Bon Iver – i,i

Cela fait plus de dix ans maintenant que Bon Iver domine la scène indie américaine. Leur histoire, on la connaît tous par cœur donc je ne vais pas m’étaler trop longtemps dessus. On avait laissé la bande à Justin Vernon il y a trois années de cela avec 22, A Million (chroniqué ici) montrant la mue du groupe en allant vers des contrées plus expérimentales. Ce virage est confirmé sur leur quatrième album intitulé i,i.

Il faut considérer chaque album de Bon Iver comme une saison. For Emma, Forever Ago était un disque de l’hiver, leur chef-d’oeuvre de 2011 correspondait au printemps et 22, A Million était un disque pour l’été (pas vraiment pour moi). Donc il était logique que i,i correspondrait à l’automne qui traduirait la fin du cycle. Serait-ce la fin ? Nul ne sait mais toujours est-il que Bon Iver reprend toutes les recettes de chaque album pour en faire un melting-pot musical. S’ouvrant sur une introduction pour la moins étrange nommée « Yi », c’est parti pour une virée vers l’inconnu avec Justin Vernon.

On y perçoit des couleurs soulful atypiques sur « iMi » où l’on perçoit la voix de James Blake tout comme celle de Velvet Negroni et Camilla Staveley-Taylor de The Staves pour des expérimentations vocales inouïes. D’ailleurs, on relève beaucoup d’invités sur ce quatrième opus comme Moses Sumney, Bryce Dessner, Phil Cook et le Brooklyn Youth Chorus sur le contemplatif « U (Man Like) » en imaginant un monde où les mauvaises actions nous rattrapent. D’autres collaborateurs sont à relever comme le beatmaker Wheezy (Young Thug) et Jenn Wasner de Wye Oak qui s’inscrit aux chœurs tout au long de ce disque beaucoup plus accessible et plus chaleureux que son prédécesseur. Au niveau des moments originaux, on peut relever également « We » aux envolées de cuivres remarquables et « Holyfields ».

Bien entendu, les éternels amoureux des deux premiers disques de Bon Iver trouveront également leur bonheur à travers des arrangements baroques et incroyablement riches où les guitares reviennent au premier plan.
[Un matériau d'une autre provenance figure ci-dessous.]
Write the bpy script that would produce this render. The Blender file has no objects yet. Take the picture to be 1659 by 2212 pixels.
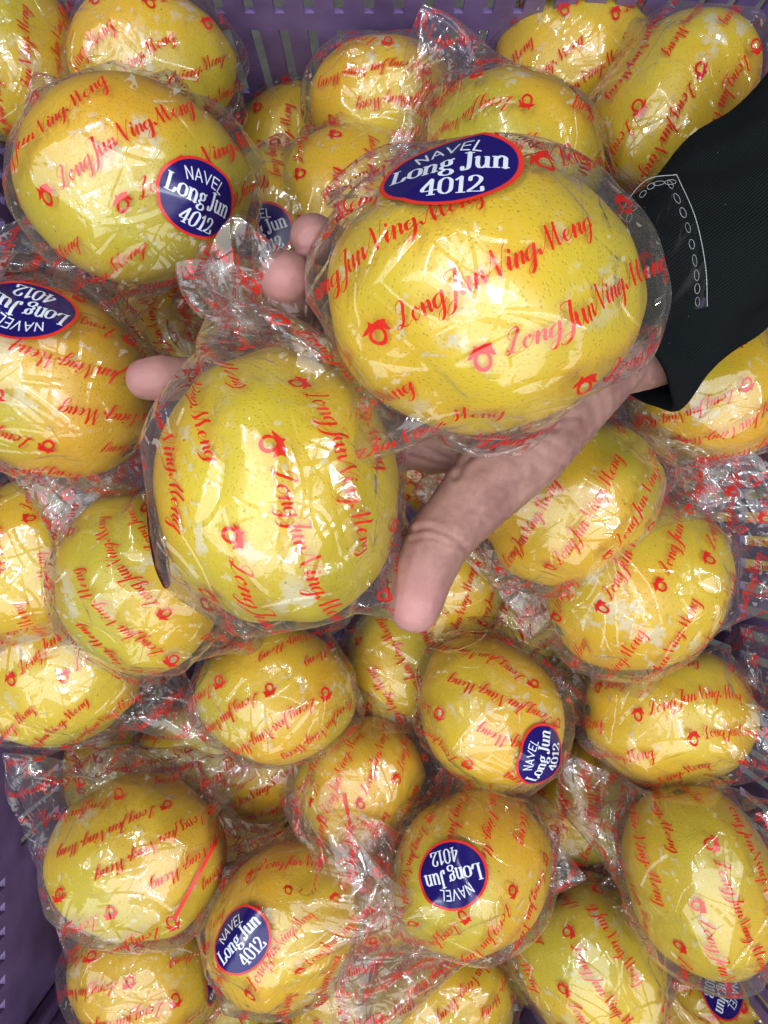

On peut citer entre autres « Hey, Ma » qui parle à la fois de l’importance d’appeler sa mère quand cela ne va pas mais aussi de l’importance de faire attention à la Terre mais également le somptueux « Marion » et « Salem » qui nous ferait presque danser avec ses ambiances de musique du monde. Il en résulte un disque le plus autocentré et le plus lumineux de sa discographie malgré toutes les adversités que son auteur a traversé que ce soit sur « Sh’Diah » (qui signifie « Shittiest Day In American History » en référence à l’élection de Donald Trump) ou sur les allures gospel du bien-nommé « Faith » où il arrive à trouver la rédemption avec sa chorale bien émouvante (comptant entre autre Francis and The Lights). En fin de compte, c’est l’optimisme qui gagne sur le dernier titre « RABi » où il clame: « Don’t have to have a leaving plan / Nothing’s gonna ease your mind / Well, it’s all fine and we’re all fine anyway ». 

Malgré ce léger manque de lisibilité, nul doute que Bon Iver arrive enfin à trouver la lumière sur ce i,i. Ce quatrième album marche comme un magistral patchwork d’émotions riches en contrastes tant il continue à se situer entre sonorités insaisissables et multiples styles musicaux caractérisés par ces synthétiseurs, percussions épiques, voix démultipliées aussi bien organiques que vocodées et guitares aériennes. De quoi clôturer ce cycle qui a débuté il y a plus d’une décennie maintenant. Espérons qu’un nouveau cycle ambitieux débutera d’ici peu.